Climate fund row puts heat on Paris
The Paris climate change agreement has started to unravel as developing countries seek greater freedoms.
The Paris climate change agreement has started to unravel as a dispute over a $US100 billion-a-year climate fund prompts new demands that developing countries be given greater freedoms to increase their emissions.
Environment groups have claimed the Paris deal was “on the brink” after an emergency meeting in Bangkok at the weekend failed to reach consensus on crucial details on how the agreement would be managed.
A key sticking point was how a proposed $US100bn-a-year fund to help developing nations cope with climate change would be delivered.
The US and Australia were accused of working to stall negotiations by insisting that loans be included in the $100bn fund, which is not scheduled to start until 2020.
Australia has already committed $200 million to the preliminary Green Climate Fund and will be expected to be a major contributor to a new $US1.5bn climate resilience fund to help island nations adapt to the impacts of rising sea levels and more frequent natural disasters.
After 2020, Australia’s international climate funding would be expected to be hundreds of millions of dollars a year.
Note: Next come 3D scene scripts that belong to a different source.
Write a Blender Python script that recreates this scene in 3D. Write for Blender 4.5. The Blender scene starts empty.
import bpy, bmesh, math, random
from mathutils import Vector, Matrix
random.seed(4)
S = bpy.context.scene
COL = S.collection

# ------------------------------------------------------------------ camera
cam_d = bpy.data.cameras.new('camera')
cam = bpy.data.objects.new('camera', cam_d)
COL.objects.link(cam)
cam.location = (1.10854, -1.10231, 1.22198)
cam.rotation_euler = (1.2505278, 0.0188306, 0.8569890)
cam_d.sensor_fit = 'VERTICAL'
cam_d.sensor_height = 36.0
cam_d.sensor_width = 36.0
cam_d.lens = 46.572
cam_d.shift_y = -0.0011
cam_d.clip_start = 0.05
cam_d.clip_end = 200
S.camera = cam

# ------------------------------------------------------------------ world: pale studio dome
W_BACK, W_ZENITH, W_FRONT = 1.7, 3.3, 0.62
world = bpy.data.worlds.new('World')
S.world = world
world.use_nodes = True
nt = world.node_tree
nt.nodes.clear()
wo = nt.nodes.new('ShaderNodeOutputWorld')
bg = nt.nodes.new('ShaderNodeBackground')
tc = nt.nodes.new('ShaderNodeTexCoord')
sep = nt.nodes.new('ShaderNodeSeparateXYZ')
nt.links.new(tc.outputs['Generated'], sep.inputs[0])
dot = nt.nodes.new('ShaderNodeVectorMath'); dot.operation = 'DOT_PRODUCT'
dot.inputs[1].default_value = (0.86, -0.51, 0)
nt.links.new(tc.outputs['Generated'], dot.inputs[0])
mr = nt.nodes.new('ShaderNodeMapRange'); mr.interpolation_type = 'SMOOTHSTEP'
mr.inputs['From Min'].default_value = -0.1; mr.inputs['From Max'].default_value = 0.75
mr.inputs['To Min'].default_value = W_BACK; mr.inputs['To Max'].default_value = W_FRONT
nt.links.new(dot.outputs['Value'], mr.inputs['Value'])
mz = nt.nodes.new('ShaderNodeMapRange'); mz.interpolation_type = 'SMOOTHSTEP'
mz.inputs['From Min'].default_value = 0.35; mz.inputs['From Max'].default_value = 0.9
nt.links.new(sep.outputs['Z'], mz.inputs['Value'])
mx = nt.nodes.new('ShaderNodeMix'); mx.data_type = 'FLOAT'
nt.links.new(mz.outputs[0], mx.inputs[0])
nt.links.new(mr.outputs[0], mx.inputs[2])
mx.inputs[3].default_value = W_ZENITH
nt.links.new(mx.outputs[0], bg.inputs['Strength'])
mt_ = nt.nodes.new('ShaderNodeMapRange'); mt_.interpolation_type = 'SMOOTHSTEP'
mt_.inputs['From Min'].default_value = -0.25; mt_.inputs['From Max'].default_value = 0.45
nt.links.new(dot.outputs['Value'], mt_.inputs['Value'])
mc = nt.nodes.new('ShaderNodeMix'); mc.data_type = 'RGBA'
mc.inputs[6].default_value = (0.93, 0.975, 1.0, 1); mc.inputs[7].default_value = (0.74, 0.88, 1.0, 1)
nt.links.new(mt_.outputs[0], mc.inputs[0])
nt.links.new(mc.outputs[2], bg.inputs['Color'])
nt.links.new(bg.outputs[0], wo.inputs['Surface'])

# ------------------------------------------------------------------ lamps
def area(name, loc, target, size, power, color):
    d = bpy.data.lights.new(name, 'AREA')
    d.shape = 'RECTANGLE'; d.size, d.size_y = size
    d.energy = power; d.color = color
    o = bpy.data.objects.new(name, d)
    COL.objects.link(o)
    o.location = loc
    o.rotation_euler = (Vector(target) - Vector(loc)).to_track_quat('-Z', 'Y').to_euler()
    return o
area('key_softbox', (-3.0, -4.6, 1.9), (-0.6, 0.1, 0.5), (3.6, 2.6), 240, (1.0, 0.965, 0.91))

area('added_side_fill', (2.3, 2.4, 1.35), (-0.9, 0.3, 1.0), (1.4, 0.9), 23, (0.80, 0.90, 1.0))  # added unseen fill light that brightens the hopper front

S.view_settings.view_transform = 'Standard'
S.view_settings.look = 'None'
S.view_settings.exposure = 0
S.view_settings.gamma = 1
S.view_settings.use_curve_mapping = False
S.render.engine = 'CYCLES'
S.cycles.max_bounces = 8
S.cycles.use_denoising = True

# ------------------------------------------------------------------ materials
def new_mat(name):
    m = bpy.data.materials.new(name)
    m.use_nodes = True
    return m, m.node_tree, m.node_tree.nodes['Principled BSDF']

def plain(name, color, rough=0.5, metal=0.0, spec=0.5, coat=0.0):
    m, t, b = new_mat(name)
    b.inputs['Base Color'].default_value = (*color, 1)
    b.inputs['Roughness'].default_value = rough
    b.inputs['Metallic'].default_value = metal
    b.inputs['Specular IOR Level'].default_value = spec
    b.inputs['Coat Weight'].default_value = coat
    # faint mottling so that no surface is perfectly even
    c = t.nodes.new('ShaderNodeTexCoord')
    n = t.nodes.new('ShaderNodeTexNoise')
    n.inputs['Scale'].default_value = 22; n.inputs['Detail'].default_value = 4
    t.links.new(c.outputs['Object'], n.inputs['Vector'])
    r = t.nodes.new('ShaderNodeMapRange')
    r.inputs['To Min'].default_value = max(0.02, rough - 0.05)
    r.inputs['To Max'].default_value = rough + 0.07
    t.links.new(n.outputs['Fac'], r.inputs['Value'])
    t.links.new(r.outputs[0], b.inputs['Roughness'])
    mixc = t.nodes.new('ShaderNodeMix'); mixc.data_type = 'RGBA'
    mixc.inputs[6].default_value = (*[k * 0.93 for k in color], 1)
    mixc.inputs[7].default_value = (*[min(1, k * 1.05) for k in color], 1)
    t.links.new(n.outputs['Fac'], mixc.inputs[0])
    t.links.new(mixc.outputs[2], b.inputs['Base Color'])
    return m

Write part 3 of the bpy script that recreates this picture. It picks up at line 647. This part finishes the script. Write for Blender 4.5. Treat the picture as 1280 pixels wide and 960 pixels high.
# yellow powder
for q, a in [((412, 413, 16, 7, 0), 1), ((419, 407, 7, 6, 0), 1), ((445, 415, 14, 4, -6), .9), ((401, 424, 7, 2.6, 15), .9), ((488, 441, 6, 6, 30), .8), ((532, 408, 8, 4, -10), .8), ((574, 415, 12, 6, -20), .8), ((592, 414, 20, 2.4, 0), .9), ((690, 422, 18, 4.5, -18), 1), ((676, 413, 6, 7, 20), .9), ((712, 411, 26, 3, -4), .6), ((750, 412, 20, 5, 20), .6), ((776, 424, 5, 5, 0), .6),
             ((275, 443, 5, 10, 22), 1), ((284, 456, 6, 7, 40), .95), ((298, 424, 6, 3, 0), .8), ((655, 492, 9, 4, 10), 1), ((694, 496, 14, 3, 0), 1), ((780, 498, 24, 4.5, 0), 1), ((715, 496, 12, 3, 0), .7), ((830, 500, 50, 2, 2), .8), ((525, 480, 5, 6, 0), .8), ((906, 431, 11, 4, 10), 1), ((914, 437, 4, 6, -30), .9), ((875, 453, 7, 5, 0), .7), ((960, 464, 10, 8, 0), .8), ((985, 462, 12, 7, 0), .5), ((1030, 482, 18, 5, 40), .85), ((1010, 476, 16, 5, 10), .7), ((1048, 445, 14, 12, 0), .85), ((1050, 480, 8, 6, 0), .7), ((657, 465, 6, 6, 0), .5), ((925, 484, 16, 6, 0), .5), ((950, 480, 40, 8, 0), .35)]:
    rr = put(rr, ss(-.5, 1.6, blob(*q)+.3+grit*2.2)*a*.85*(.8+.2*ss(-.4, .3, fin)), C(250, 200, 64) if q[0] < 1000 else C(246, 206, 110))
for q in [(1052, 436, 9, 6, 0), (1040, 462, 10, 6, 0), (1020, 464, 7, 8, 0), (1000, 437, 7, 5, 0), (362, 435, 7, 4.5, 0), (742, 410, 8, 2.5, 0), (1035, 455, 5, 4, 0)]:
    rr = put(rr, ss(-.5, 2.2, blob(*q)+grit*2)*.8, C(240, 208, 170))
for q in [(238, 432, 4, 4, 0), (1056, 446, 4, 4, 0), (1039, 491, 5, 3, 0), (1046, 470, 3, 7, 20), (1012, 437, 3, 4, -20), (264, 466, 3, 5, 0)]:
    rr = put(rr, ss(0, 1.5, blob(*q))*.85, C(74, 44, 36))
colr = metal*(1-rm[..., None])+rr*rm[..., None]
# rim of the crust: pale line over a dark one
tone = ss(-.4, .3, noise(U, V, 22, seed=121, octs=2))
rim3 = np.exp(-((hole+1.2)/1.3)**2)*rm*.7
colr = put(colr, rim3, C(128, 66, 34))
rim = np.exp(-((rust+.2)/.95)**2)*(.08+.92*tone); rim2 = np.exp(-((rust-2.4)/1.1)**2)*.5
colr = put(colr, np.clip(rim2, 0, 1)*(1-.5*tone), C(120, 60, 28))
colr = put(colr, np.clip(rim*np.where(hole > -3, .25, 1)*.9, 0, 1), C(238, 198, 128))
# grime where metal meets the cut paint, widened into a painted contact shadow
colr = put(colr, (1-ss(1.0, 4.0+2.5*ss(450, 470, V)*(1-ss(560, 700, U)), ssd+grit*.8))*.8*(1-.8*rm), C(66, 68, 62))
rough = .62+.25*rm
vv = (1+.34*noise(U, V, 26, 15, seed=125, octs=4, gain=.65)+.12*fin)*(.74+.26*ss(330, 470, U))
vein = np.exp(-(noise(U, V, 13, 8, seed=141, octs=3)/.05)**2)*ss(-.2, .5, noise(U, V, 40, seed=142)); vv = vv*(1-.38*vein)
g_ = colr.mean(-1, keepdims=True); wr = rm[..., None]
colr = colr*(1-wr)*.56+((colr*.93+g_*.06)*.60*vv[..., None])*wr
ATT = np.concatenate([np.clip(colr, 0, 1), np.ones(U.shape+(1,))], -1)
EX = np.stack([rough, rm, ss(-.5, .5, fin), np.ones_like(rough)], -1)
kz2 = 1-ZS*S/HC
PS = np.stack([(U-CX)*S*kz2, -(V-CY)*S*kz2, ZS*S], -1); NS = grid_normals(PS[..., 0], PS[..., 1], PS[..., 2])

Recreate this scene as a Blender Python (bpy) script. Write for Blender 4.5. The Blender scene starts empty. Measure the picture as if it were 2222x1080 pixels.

Developing countries are insisting the climate funds be in addition to existing foreign aid.
The US pledged $US3bn to the GCF but has delivered only $US1bn after Donald Trump froze the funding.
The US had been expected to be the major donor to the $US100bn fund because of the size of its economy and historic carbon dioxide emissions.
As the weekend talks broke down on finance, a group including China began to take a harder line on the different treatment of the developed and developing world.
Climate Victoria adviser Erwin Jackson said the Bangkok talks had failed to provide the clarity required for smooth negotiation at the climate summit in Poland in December.
Organisers have extended the conference in Katowice by one day to allow extra time for negotiations.
The Polish meeting is supposed to finalise the rule book that will govern the Paris Agreement from 2020.
“Frustrations are mounting around what developing countries see as lack of engagement by developed countries on finances,” Mr Jackson said.
Finance and differentiation have been the historic stumbling blocks to securing a global climate change accord.
Non-government groups at the Bangkok meeting said the talks had been “beset with tension”.
Key issues remained “stalemated” and the future of the Paris deal was “on the brink”, they said.
The body established to distribute the limited funding that had been raised to date has been gripped by turmoil. A meeting of the GCF in July disintegrated into acrimony over who should control the money, leading to the resignation of Australian chairman Howard Bamsey.